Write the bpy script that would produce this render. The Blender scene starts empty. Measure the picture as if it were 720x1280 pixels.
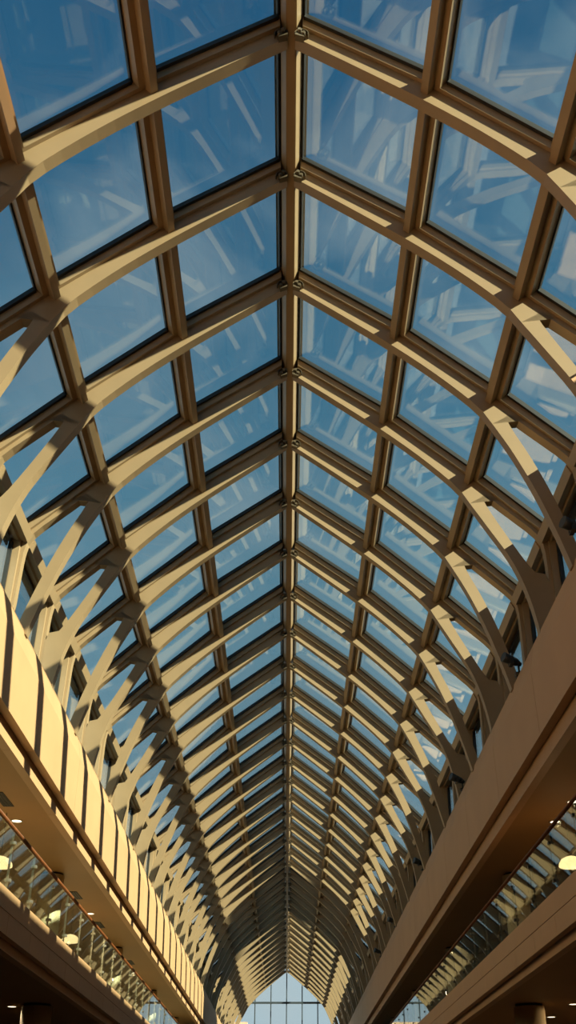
import bpy, bmesh, math, random
from mathutils import Vector
random.seed(7)
S = bpy.context.scene
COL = S.collection
CZ = 1.6                      # eye height; every height h below is metres above the eye

# ------------------------------------------------------------------ materials
def nodes_of(name):
    m = bpy.data.materials.new(name); m.use_nodes = True
    nt = m.node_tree; nt.nodes.clear()
    out = nt.nodes.new('ShaderNodeOutputMaterial')
    return m, nt, out
def paint(name, col, rough=0.5, metal=0.0, var=0.08, scale=3.0, bump=0.0, spec=0.5):
    m, nt, out = nodes_of(name)
    b = nt.nodes.new('ShaderNodeBsdfPrincipled')
    b.inputs['Roughness'].default_value = rough; b.inputs['Metallic'].default_value = metal
    b.inputs['Specular IOR Level'].default_value = spec
    tc = nt.nodes.new('ShaderNodeTexCoord'); nz = nt.nodes.new('ShaderNodeTexNoise')
    nz.inputs['Scale'].default_value = scale; nz.inputs['Detail'].default_value = 5
    nt.links.new(tc.outputs['Object'], nz.inputs['Vector'])
    rp = nt.nodes.new('ShaderNodeValToRGB')
    rp.color_ramp.elements[0].position = 0.3; rp.color_ramp.elements[1].position = 0.7
    rp.color_ramp.elements[0].color = (*[c*(1-var) for c in col], 1)
    rp.color_ramp.elements[1].color = (*[min(1, c*(1+var)) for c in col], 1)
    nt.links.new(nz.outputs['Fac'], rp.inputs['Fac']); nt.links.new(rp.outputs['Color'], b.inputs['Base Color'])
    if bump:
        bp = nt.nodes.new('ShaderNodeBump'); bp.inputs['Strength'].default_value = bump; bp.inputs['Distance'].default_value = 0.01
        nt.links.new(nz.outputs['Fac'], bp.inputs['Height']); nt.links.new(bp.outputs['Normal'], b.inputs['Normal'])
    nt.links.new(b.outputs['BSDF'], out.inputs['Surface'])
    return m
def glass(name, tint, f0, rough=0.01, wave=0.0, edge=0.8):
    m, nt, out = nodes_of(name)
    tr = nt.nodes.new('ShaderNodeBsdfTransparent'); tr.inputs['Color'].default_value = (*tint, 1)
    gl = nt.nodes.new('ShaderNodeBsdfGlossy'); gl.inputs['Roughness'].default_value = rough
    gl.inputs['Color'].default_value = (1, 1, 1, 1)
    lw = nt.nodes.new('ShaderNodeLayerWeight'); lw.inputs['Blend'].default_value = 0.5
    pw = nt.nodes.new('ShaderNodeMath'); pw.operation = 'POWER'; pw.inputs[1].default_value = 4.0
    ma = nt.nodes.new('ShaderNodeMath'); ma.operation = 'MULTIPLY_ADD'
    ma.inputs[1].default_value = edge*(1-f0); ma.inputs[2].default_value = f0
    nt.links.new(lw.outputs['Facing'], pw.inputs[0]); nt.links.new(pw.outputs[0], ma.inputs[0])
    if wave:
        tc = nt.nodes.new('ShaderNodeTexCoord'); nz = nt.nodes.new('ShaderNodeTexNoise'); nz.inputs['Scale'].default_value = 0.7
        nt.links.new(tc.outputs['Object'], nz.inputs['Vector'])
        bp = nt.nodes.new('ShaderNodeBump'); bp.inputs['Strength'].default_value = wave; bp.inputs['Distance'].default_value = 0.02
        nt.links.new(nz.outputs['Fac'], bp.inputs['Height']); nt.links.new(bp.outputs['Normal'], gl.inputs['Normal'])
    mx = nt.nodes.new('ShaderNodeMixShader')
    nt.links.new(ma.outputs[0], mx.inputs['Fac']); nt.links.new(tr.outputs[0], mx.inputs[1]); nt.links.new(gl.outputs[0], mx.inputs[2])
    nt.links.new(mx.outputs[0], out.inputs['Surface'])
    return m
def glow(name, col, strength):
    m, nt, out = nodes_of(name)
    e = nt.nodes.new('ShaderNodeEmission'); e.inputs['Color'].default_value = (*col, 1); e.inputs['Strength'].default_value = strength
    nt.links.new(e.outputs[0], out.inputs['Surface'])
    return m
M = dict(
    steel=paint('tan painted steel', (.285, .191, .102), .45, 0, .06, 1.5),
    bracket=paint('bronze bracket', (.10, .075, .045), .4, .3, .1),
    gasket=paint('black rubber gasket', (.012, .011, .010), .5, 0, .1),
    fascia=paint('cream wall panels', (.425, .245, .12), .55, 0, .05, .8),
    soffit=paint('ochre plaster ceiling', (.28, .15, .05), .6, 0, .05, .6),
    slot=paint('dark recess', (.012, .010, .008), .7),
    column=paint('cream column paint', (.62, .49, .29), .5, 0, .04, 1),
    stone=paint('pale stone floor', (.30, .22, .14), .35, 0, .12, .7),
    tile=paint('pale balcony floor', (.55, .42, .26), .2, 0, .1, .7, 0, 1.0),
    rear=paint('brown back wall', (.16, .11, .065), .6, 0, .2, .5),
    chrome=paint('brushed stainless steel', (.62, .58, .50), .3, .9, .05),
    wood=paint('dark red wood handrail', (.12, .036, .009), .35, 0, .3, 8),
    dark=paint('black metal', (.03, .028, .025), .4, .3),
    shade=glow('lit cream lamp shade', (1, .66, .30), 2.6),
    lens=glow('lit downlight lens', (1, .80, .50), 4.0),
    mull=paint('dark grey window frame', (.05, .06, .07), .4, .2),
    city=paint('distant brick and stone', (.42, .30, .20), .8, 0, .2, .2),
    ground=paint('grey paving', (.22, .20, .18), .8, 0, .2, .3),
    roof_glass=glass('blue roof glass', (.80, .90, .93), .10, .006, .03),
    rail_glass=glass('balustrade glass', (.86, .92, .88), .045, .004, .006, .55),
    end_glass=glass('end wall glass', (.90, .95, .96), .05),
)

# ------------------------------------------------------------------ mesh helpers
def shear(h):                 # the ridge stands a hand's breadth off the middle of the walls
    return 0.07 - 0.15*min(max((15.0-h)/6.4, 0), 1)
def P(s, x, h, y):
    return Vector((s*x + shear(h), y, h+CZ))
def prism(bm, poly, y0, y1, s=1):
    a = [bm.verts.new(P(s, x, h, y0)) for x, h in poly]
    b = [bm.verts.new(P(s, x, h, y1)) for x, h in poly]
    n = len(poly)
    fs = [bm.faces.new(a), bm.faces.new(b[::-1])]
    for i in range(n):
        fs.append(bm.faces.new((a[i], b[i], b[(i+1) % n], a[(i+1) % n])))
    return fs
def strip(bm, pairs, y0, y1, s=1):
    """solid band: pairs of (inner, outer) profile points, extruded along the hall"""
    rows = []
    for (xi, hi), (xo, ho) in pairs:
        rows.append([bm.verts.new(P(s, xi, hi, y0)), bm.verts.new(P(s, xo, ho, y0)),
                     bm.verts.new(P(s, xo, ho, y1)), bm.verts.new(P(s, xi, hi, y1))])
    for r, q in zip(rows, rows[1:]):
        for i in range(4):
            j = (i+1) % 4
            bm.faces.new((r[i], r[j], q[j], q[i]))
    bm.faces.new(rows[0][::-1]); bm.faces.new(rows[-1])
def box(bm, x0, x1, y0, y1, z0, z1):
    v = [bm.verts.new((x, y, z)) for x in (x0, x1) for y in (y0, y1) for z in (z0, z1)]
    for f in ((0,1,3,2),(4,6,7,5),(0,4,5,1),(2,3,7,6),(0,2,6,4),(1,5,7,3)):
        bm.faces.new([v[i] for i in f])
def cyl(bm, p, q, r0, r1=None, n=16, cap=True):
    r1 = r0 if r1 is None else r1
    p, q = Vector(p), Vector(q); d = (q-p).normalized()
    u = d.orthogonal().normalized(); w = d.cross(u)
    A = [bm.verts.new(p + r0*(math.cos(t)*u + math.sin(t)*w)) for t in [2*math.pi*i/n for i in range(n)]]
    B = [bm.verts.new(q + r1*(math.cos(t)*u + math.sin(t)*w)) for t in [2*math.pi*i/n for i in range(n)]]
    for i in range(n):
        bm.faces.new((A[i], A[(i+1) % n], B[(i+1) % n], B[i])).smooth = True
    if cap:
        bm.faces.new(A[::-1]); bm.faces.new(B)
def lathe(bm, prof, n=28, c=(0, 0, 0), closed=False):
    rings = []
    for r, z in prof:
        rings.append([bm.verts.new((c[0]+r*math.cos(2*math.pi*i/n), c[1]+r*math.sin(2*math.pi*i/n), c[2]+z)) for i in range(n)])
    pr = list(zip(rings, rings[1:])) + ([(rings[-1], rings[0])] if closed else [])
    for a, b in pr:
        for i in range(n):
            bm.faces.new((a[i], a[(i+1) % n], b[(i+1) % n], b[i])).smooth = True
    if not closed:
        bm.faces.new(rings[0][::-1]); bm.faces.new(rings[-1])
def mesh(name, bm, mat, bevel=0):
    bmesh.ops.recalc_face_normals(bm, faces=bm.faces)
    me = bpy.data.meshes.new(name); bm.to_mesh(me); bm.free()
    me.materials.append(M[mat])
    return me
def mk(name, me, parent=None):
    o = bpy.data.objects.new(name, me); COL.objects.link(o)
    if parent: o.parent = parent
    return o
def obj(name, bm, mat, parent=None):
    return mk(name, mesh(name, bm, mat), parent)
def struct(name, bm, mat, parent=None):
    o = obj(name, bm, mat, parent)
    if not parent: o['kind'] = 'structure'
    return o
def tag(o, label, cat, group=None):
    o['label'] = label; o['category'] = cat; o['kind'] = 'thing'
    if group: o['group'] = group
    return o
def thing(name, loc, label, cat, group=None):
    o = bpy.data.objects.new(name, None); COL.objects.link(o); o.location = loc; o.empty_display_size = .3
    return tag(o, label, cat, group)
ORD = ('first second third fourth fifth sixth seventh eighth ninth tenth eleventh twelfth thirteenth fourteenth fifteenth '
       'sixteenth seventeenth eighteenth nineteenth twentieth').split()
def nth(i, n, near='from the near end', far='from glass end wall'):
    """where item i of n stands in its row, counted from whichever end of the hall is closer"""
    if i < min(20, (n+1)//2): return f'{ORD[i]} {near}'
    return f'{ORD[n-1-i]} {far}'
WALL = {-1: 'sunlit wall', 1: 'shaded wall'}

# ------------------------------------------------------------------ the roof profile (half)
D = 2.763
NR = 37                                    # ribs in view
def Y(k): return 9.945 + D*k
G = [(0, 15.62), (2.30, 13.91), (4.08, 12.31), (5.62, 10.80), (5.62, 8.5)]       # the line of the glass
def spline(pts, n=6):
    out = []
    for i in range(len(pts)-1):
        p0 = pts[max(i-1, 0)]; p1 = pts[i]; p2 = pts[i+1]; p3 = pts[min(i+2, len(pts)-1)]
        for j in range(n):
            t = j/n
            out.append(tuple(.5*(2*p1[a] + (p2[a]-p0[a])*t + (2*p0[a]-5*p1[a]+4*p2[a]-p3[a])*t*t + (3*p1[a]-p0[a]-3*p2[a]+p3[a])*t**3) for a in (0, 1)))
    return out + [pts[-1]]
BAR = 0.25                                 # depth of the glazing bars
def normals(line):
    ns = []
    for i in range(len(line)):
        a = line[max(i-1, 0)]; b = line[min(i+1, len(line)-1)]
        tx, tz = b[0]-a[0], b[1]-a[1]; l = math.hypot(tx, tz)
        ns.append((-tz/l, tx/l))            # outward, up and away from the hall
    return ns
def inset(line, d):
    """line moved d into the hall, mitred at its corners"""
    out = []
    for i, p in enumerate(line):
        segs = []
        if i > 0: segs.append((line[i-1], p))
        if i < len(line)-1: segs.append((p, line[i+1]))
        ns = []
        for a, b in segs:
            tx, tz = b[0]-a[0], b[1]-a[1]; l = math.hypot(tx, tz); ns.append((tz/l, -tx/l))
        nx = sum(n[0] for n in ns); nz = sum(n[1] for n in ns); l = math.hypot(nx, nz); nx /= l; nz /= l
        c = nx*ns[0][0] + nz*ns[0][1]
        out.append((p[0]+nx*d/c, p[1]+nz*d/c))
    if line[0][0] == 0: 
        a, b = out[0], out[1]; t = (0-a[0])/(b[0]-a[0]); out[0] = (0, a[1]+t*(b[1]-a[1]))
    return out
def resample(line, ds):
    """points of a polyline at the given arc fractions"""
    L = [0]
    for a, b in zip(line, line[1:]): L.append(L[-1]+math.hypot(b[0]-a[0], b[1]-a[1]))
    out = []
    for d in ds:
        t = d*L[-1]
        for i in range(len(line)-1):
            if t <= L[i+1] + 1e-9:
                u = (t-L[i])/(L[i+1]-L[i]); out.append((line[i][0]+u*(line[i+1][0]-line[i][0]), line[i][1]+u*(line[i+1][1]-line[i][1]))); break
    return out
I_up = [(0.06, 14.97), (1.0, 14.24), (2.0, 13.44), (2.85, 12.69), (3.58, 11.93), (3.84, 11.50)]
I_low = [(3.84, 11.50), (4.15, 10.88), (4.47, 10.10), (4.71, 9.38), (4.87, 8.84), (4.96, 8.50)]
I_low_wide = [(3.84, 11.50), (4.18, 10.90), (4.58, 10.17), (4.83, 9.47), (4.97, 8.80), (5.0, 8.50)]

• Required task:
Copy nothing but the lines from the first one in the listing through the line with "above the eye", and omit the pictures.

• Finished task:
Write the bpy script that would produce this render. The Blender scene starts empty. Measure the picture as if it were 720x1280 pixels.
import bpy, bmesh, math, random
from mathutils import Vector
random.seed(7)
S = bpy.context.scene
COL = S.collection
CZ = 1.6                      # eye height; every height h below is metres above the eye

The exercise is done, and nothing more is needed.